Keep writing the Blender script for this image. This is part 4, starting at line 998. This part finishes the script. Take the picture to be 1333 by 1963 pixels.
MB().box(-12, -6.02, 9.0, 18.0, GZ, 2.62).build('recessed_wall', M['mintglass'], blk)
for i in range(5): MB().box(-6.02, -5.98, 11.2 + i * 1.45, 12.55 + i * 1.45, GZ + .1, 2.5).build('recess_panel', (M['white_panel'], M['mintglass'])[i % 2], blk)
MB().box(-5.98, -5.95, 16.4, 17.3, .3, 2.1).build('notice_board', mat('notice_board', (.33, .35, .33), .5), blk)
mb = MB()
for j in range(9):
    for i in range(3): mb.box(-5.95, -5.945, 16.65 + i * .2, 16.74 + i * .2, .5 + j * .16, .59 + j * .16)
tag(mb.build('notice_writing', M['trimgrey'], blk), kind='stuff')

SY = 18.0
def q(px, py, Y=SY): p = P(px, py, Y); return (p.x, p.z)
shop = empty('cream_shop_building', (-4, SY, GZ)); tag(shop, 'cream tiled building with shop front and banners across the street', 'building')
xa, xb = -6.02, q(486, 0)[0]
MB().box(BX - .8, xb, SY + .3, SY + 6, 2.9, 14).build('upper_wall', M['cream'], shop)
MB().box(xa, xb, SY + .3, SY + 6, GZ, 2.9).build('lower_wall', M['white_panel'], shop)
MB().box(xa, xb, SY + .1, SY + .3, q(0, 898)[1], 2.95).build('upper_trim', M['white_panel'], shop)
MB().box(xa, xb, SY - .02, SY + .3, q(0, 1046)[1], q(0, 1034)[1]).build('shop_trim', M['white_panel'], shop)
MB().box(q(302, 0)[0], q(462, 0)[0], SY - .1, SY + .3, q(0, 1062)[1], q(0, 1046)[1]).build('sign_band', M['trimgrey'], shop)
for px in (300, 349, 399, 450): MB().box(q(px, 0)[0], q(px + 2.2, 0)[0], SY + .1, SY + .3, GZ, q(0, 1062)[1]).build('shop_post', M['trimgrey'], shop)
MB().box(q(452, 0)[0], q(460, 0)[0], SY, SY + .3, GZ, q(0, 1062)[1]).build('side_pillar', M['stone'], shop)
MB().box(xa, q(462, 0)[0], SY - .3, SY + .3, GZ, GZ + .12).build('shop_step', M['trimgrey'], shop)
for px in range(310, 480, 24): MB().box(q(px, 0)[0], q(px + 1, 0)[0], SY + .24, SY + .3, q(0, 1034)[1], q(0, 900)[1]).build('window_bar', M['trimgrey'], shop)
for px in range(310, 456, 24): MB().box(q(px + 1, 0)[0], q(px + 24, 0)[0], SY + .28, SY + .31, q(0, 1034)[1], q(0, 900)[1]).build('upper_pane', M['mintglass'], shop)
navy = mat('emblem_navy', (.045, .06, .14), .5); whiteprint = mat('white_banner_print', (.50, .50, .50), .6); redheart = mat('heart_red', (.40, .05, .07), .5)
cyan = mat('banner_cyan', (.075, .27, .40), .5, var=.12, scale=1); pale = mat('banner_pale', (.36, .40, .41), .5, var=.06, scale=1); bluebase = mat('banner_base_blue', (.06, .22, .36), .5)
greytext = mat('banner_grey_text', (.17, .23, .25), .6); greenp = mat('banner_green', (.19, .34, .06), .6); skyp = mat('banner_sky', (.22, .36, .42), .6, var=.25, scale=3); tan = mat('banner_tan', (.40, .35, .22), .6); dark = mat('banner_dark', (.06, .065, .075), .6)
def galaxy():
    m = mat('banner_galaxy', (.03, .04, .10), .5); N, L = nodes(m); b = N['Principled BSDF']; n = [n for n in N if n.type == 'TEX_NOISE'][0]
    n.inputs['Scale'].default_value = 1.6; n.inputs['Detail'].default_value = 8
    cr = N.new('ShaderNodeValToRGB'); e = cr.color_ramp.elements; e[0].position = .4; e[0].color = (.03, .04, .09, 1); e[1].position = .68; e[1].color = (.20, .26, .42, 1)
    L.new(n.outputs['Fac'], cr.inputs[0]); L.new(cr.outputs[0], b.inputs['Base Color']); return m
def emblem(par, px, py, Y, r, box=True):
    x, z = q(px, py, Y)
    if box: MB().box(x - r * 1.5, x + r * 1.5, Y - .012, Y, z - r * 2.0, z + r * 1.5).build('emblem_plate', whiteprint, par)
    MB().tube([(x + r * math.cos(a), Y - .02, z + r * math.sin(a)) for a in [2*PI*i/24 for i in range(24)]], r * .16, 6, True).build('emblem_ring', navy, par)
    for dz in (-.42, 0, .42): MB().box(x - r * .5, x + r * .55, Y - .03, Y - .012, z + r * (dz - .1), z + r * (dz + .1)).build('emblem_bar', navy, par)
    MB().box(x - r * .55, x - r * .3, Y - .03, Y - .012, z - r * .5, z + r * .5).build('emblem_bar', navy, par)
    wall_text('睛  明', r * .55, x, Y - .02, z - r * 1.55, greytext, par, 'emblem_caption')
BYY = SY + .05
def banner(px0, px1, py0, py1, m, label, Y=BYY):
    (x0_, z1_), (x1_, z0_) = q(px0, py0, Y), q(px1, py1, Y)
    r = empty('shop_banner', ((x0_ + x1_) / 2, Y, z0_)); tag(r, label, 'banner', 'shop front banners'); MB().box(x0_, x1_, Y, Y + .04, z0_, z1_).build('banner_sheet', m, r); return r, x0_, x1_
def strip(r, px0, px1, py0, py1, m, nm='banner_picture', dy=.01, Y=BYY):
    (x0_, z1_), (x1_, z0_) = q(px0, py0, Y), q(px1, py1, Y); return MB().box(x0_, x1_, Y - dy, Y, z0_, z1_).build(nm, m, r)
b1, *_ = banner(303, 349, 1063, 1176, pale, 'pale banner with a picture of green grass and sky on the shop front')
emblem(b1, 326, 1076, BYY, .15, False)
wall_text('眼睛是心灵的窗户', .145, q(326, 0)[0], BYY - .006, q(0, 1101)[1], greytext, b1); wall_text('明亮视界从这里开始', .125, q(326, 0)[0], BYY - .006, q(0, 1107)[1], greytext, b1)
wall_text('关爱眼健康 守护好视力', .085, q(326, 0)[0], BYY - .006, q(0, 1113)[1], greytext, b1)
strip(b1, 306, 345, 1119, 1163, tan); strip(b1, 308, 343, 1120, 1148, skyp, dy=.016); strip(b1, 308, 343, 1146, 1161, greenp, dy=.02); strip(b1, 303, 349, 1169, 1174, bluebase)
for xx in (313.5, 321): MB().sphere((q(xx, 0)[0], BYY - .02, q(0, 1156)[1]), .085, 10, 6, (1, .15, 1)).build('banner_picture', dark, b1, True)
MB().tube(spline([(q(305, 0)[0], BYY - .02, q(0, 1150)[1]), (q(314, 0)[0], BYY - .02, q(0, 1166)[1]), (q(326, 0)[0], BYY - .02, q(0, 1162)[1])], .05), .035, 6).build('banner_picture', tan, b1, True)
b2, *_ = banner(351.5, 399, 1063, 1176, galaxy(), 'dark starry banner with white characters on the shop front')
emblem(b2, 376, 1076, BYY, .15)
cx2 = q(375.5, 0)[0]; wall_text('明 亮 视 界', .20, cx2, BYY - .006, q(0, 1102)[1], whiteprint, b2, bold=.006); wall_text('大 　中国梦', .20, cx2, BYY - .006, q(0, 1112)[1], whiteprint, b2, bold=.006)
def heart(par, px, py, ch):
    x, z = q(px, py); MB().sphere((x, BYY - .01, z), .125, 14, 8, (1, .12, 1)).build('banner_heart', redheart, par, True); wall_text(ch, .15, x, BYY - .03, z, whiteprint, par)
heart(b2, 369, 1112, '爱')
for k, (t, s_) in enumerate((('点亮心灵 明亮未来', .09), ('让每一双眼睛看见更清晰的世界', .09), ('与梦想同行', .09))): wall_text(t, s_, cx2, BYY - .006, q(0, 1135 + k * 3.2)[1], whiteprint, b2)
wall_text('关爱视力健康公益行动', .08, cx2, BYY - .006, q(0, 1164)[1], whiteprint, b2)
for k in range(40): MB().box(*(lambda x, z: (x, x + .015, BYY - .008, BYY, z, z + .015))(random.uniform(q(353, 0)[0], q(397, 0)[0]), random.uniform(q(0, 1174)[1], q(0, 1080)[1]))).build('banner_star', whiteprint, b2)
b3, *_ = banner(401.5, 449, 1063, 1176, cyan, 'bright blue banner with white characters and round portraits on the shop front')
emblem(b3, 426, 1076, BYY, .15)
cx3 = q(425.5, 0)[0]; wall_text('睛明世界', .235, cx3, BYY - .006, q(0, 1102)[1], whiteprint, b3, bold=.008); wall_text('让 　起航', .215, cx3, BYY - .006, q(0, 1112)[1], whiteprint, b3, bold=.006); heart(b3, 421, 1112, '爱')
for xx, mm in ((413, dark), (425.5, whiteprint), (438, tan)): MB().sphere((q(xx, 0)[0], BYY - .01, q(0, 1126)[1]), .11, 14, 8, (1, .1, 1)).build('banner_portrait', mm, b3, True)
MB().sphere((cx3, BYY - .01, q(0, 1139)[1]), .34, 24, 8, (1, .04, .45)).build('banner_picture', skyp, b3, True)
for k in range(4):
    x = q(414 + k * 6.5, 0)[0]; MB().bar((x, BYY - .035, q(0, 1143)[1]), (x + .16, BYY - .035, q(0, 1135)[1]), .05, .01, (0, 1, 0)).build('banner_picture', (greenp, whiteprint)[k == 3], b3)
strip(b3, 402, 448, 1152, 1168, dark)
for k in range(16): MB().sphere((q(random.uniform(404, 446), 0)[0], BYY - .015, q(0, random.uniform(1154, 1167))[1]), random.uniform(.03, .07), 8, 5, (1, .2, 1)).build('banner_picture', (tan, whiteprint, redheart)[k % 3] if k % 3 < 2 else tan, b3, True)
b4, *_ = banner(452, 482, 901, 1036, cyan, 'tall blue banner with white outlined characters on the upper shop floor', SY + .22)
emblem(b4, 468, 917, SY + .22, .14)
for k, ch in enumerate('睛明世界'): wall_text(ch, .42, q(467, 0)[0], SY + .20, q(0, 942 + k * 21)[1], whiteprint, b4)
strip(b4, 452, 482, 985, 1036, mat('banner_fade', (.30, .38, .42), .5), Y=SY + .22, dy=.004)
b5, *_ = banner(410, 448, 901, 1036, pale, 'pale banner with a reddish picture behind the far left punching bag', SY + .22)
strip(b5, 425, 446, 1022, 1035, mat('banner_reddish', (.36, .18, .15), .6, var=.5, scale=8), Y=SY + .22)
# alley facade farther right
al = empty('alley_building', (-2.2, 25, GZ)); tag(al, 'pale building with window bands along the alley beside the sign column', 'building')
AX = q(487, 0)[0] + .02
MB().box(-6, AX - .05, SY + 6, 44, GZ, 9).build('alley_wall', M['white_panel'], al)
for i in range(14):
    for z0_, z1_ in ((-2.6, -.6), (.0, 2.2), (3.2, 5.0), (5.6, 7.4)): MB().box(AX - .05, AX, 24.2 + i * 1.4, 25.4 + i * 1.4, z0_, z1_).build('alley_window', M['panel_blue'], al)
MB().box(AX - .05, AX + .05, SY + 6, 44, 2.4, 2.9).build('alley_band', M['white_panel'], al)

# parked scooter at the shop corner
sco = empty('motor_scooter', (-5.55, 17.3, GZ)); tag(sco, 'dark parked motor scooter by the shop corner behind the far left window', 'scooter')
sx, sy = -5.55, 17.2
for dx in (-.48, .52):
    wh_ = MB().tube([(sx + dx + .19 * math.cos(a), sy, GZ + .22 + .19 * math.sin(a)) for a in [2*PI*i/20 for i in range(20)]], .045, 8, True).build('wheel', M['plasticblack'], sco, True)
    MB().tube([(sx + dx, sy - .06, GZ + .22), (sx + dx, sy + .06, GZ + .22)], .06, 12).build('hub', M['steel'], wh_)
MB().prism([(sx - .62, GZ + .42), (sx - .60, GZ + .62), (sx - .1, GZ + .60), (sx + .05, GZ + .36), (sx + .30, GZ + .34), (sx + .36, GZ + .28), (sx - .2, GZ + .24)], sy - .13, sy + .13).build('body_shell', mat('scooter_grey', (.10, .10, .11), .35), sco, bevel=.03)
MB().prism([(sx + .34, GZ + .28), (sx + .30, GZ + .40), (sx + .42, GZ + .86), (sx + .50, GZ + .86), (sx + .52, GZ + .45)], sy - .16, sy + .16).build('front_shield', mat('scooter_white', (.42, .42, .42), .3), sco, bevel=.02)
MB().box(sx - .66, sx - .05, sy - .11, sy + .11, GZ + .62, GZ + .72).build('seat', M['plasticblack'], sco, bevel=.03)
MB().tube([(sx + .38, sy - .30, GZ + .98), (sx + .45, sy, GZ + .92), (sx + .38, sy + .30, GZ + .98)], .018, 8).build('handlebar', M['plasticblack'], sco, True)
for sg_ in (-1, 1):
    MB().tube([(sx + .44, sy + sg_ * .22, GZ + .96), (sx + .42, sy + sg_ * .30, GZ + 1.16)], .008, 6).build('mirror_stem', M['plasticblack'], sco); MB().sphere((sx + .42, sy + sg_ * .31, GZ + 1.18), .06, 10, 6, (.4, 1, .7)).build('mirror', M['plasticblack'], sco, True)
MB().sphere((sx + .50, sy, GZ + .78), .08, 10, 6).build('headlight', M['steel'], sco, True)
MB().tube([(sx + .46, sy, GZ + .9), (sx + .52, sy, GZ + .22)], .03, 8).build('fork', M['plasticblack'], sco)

OBJECTIVE:
From the first line of the data above to the line holding "M['trimgrey'], blk), kind='stuff')", reproduce each line exactly; emit no other lines.

SOLUTION FOR THIS EXERCISE:
Keep writing the Blender script for this image. This is part 4, starting at line 998. This part finishes the script. Take the picture to be 1333 by 1963 pixels.
MB().box(-12, -6.02, 9.0, 18.0, GZ, 2.62).build('recessed_wall', M['mintglass'], blk)
for i in range(5): MB().box(-6.02, -5.98, 11.2 + i * 1.45, 12.55 + i * 1.45, GZ + .1, 2.5).build('recess_panel', (M['white_panel'], M['mintglass'])[i % 2], blk)
MB().box(-5.98, -5.95, 16.4, 17.3, .3, 2.1).build('notice_board', mat('notice_board', (.33, .35, .33), .5), blk)
mb = MB()
for j in range(9):
    for i in range(3): mb.box(-5.95, -5.945, 16.65 + i * .2, 16.74 + i * .2, .5 + j * .16, .59 + j * .16)
tag(mb.build('notice_writing', M['trimgrey'], blk), kind='stuff')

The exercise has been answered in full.